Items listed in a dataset
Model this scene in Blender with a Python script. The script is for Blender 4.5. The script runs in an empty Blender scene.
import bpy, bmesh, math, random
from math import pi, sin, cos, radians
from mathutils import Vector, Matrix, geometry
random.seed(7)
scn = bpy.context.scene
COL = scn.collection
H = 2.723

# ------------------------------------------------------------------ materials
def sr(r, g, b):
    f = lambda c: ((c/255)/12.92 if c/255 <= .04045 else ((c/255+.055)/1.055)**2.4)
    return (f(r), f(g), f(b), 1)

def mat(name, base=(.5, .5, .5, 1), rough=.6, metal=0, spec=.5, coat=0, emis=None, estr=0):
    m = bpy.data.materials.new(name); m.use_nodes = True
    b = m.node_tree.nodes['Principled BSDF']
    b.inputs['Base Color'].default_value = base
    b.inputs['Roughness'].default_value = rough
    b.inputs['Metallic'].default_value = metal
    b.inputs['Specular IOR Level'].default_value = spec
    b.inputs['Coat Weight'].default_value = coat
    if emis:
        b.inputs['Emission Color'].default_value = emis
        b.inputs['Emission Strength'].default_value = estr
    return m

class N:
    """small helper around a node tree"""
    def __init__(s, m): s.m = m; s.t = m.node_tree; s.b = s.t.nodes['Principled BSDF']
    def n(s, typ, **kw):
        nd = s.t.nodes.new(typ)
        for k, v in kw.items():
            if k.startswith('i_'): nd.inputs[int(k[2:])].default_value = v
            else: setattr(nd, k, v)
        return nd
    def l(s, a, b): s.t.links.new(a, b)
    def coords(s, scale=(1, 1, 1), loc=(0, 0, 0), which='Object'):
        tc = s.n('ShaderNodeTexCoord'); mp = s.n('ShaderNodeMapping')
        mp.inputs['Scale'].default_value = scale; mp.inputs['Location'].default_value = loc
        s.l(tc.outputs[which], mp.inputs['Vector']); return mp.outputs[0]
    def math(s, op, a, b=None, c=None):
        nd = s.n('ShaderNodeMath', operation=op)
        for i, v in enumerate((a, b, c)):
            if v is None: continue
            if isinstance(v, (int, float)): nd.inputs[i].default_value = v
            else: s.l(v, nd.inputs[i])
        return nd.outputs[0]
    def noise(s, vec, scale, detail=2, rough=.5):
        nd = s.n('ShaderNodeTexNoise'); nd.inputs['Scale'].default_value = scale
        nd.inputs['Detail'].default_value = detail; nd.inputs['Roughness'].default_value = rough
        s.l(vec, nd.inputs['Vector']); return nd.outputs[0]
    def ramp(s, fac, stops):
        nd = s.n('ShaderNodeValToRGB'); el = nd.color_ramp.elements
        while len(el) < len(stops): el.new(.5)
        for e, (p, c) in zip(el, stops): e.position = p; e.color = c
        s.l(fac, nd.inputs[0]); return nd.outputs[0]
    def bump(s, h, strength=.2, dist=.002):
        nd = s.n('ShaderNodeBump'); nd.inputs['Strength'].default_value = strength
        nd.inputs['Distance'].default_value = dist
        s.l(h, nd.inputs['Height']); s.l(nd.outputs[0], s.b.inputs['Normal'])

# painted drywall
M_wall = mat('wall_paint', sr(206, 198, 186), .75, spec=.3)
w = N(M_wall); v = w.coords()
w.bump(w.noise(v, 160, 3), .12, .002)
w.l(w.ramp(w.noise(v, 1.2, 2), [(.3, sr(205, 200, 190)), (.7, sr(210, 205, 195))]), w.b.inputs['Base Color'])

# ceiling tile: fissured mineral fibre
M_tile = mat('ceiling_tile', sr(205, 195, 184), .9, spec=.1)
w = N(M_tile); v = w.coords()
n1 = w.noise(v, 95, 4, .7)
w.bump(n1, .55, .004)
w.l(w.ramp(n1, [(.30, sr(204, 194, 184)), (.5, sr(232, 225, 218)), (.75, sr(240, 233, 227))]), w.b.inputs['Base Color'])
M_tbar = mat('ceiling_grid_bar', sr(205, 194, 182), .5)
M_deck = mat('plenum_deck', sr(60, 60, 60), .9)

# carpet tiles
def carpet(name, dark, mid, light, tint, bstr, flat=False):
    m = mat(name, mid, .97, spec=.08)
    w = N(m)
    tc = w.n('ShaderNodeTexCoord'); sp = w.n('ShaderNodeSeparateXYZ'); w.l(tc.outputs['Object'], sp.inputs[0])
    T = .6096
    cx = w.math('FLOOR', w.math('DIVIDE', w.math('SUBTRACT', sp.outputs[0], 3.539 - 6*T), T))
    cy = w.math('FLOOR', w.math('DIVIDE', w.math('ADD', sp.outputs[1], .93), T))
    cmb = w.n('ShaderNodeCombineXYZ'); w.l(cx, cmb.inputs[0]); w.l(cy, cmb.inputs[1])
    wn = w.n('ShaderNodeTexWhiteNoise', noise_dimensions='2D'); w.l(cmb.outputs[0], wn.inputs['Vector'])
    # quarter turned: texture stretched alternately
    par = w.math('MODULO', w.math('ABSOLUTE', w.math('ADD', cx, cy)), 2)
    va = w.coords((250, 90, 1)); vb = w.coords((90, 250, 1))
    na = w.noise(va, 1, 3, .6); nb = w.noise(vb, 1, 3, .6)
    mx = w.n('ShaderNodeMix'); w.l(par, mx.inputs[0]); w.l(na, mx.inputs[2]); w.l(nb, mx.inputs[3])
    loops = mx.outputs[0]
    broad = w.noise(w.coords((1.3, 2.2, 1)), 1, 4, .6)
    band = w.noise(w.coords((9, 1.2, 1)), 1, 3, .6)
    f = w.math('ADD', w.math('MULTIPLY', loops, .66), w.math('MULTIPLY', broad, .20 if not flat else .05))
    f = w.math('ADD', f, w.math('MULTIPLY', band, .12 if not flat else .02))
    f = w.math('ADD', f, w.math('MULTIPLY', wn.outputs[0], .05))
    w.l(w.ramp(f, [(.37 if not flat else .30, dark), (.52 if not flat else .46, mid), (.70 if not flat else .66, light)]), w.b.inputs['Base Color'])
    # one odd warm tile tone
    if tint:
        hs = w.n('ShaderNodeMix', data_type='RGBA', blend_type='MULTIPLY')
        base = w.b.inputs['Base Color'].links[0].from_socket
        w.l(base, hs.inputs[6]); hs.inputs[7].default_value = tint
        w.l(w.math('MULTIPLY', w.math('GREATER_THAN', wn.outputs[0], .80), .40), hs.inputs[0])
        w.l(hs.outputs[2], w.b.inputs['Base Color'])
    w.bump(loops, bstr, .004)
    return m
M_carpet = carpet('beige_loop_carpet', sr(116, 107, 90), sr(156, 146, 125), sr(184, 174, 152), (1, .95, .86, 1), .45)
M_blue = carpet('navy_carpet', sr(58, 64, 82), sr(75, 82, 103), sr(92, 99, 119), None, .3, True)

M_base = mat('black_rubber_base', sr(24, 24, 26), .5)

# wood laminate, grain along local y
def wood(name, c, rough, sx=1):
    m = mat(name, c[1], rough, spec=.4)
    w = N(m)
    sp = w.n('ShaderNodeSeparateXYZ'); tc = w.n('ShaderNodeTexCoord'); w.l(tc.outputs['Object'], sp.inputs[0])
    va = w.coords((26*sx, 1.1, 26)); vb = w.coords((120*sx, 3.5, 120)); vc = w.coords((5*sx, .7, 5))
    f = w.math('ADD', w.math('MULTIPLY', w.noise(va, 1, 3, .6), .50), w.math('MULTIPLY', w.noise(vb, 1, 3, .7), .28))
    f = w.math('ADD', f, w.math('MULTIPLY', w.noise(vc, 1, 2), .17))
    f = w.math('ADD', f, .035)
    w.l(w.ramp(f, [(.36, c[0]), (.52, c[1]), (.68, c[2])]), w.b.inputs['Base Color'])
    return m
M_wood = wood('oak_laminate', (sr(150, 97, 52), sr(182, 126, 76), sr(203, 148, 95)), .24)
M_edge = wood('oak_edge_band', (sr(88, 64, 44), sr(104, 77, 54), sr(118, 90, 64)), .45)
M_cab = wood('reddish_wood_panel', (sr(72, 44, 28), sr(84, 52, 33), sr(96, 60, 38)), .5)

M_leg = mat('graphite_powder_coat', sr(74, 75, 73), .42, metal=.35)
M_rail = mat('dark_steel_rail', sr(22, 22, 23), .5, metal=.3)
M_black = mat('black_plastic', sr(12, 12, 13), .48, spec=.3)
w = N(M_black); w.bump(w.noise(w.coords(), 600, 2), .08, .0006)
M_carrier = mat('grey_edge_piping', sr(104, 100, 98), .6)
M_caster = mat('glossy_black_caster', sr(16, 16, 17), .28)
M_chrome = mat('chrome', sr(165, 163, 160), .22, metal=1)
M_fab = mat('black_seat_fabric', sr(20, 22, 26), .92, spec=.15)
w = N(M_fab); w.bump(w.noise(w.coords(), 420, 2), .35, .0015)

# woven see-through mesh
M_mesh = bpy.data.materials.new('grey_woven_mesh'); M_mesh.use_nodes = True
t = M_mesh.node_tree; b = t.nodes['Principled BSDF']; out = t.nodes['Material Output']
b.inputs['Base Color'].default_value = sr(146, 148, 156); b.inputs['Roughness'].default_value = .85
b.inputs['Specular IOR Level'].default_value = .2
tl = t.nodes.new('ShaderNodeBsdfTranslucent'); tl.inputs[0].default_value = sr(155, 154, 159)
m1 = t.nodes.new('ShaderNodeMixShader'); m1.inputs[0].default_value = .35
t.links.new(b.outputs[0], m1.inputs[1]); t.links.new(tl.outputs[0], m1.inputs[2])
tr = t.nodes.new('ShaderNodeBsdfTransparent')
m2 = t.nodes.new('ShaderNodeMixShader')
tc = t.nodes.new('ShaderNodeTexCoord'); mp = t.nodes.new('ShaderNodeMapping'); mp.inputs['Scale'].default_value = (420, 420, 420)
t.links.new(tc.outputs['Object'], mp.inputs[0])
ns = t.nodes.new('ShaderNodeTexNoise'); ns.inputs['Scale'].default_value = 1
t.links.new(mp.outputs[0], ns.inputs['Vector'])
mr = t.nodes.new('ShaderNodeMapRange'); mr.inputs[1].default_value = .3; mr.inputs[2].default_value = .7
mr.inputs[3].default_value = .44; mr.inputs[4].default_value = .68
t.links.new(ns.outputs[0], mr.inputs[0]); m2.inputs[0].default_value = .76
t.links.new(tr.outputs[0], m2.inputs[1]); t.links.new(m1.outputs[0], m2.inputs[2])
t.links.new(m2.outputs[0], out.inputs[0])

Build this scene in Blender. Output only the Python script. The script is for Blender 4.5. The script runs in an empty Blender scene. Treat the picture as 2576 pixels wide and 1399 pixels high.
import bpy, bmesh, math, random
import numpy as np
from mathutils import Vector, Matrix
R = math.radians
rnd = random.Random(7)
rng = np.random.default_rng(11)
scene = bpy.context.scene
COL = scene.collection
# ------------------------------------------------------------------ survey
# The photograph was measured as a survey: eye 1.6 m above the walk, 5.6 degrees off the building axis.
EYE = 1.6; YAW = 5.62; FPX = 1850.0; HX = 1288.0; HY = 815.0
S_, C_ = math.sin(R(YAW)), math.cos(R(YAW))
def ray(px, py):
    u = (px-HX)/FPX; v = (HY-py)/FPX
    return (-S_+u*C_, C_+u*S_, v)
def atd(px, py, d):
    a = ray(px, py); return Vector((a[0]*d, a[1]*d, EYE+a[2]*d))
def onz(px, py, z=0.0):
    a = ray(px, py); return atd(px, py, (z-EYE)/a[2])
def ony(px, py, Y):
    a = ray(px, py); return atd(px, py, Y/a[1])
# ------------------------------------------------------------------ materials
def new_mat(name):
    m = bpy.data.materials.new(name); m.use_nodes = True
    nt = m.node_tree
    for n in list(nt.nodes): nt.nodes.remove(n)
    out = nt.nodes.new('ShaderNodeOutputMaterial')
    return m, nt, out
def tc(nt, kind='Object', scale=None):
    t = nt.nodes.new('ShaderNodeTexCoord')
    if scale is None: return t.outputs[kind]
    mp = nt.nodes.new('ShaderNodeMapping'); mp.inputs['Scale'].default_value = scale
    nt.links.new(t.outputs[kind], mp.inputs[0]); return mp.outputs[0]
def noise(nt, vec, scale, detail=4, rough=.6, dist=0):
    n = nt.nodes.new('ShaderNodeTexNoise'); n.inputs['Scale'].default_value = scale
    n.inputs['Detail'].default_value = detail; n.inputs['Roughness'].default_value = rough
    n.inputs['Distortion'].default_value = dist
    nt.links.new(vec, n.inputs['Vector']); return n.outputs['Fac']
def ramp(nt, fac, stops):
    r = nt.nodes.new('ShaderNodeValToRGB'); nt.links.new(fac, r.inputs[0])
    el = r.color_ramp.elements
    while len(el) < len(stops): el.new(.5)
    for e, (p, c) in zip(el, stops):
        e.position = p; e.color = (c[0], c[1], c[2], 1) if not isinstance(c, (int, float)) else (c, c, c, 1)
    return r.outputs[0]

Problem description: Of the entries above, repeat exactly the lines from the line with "90, 64)), .45)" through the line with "w = N(M_fab);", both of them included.

Right answer:
M_edge = wood('oak_edge_band', (sr(88, 64, 44), sr(104, 77, 54), sr(118, 90, 64)), .45)
M_cab = wood('reddish_wood_panel', (sr(72, 44, 28), sr(84, 52, 33), sr(96, 60, 38)), .5)

M_leg = mat('graphite_powder_coat', sr(74, 75, 73), .42, metal=.35)
M_rail = mat('dark_steel_rail', sr(22, 22, 23), .5, metal=.3)
M_black = mat('black_plastic', sr(12, 12, 13), .48, spec=.3)
w = N(M_black); w.bump(w.noise(w.coords(), 600, 2), .08, .0006)
M_carrier = mat('grey_edge_piping', sr(104, 100, 98), .6)
M_caster = mat('glossy_black_caster', sr(16, 16, 17), .28)
M_chrome = mat('chrome', sr(165, 163, 160), .22, metal=1)
M_fab = mat('black_seat_fabric', sr(20, 22, 26), .92, spec=.15)
w = N(M_fab); w.bump(w.noise(w.coords(), 420, 2), .35, .0015)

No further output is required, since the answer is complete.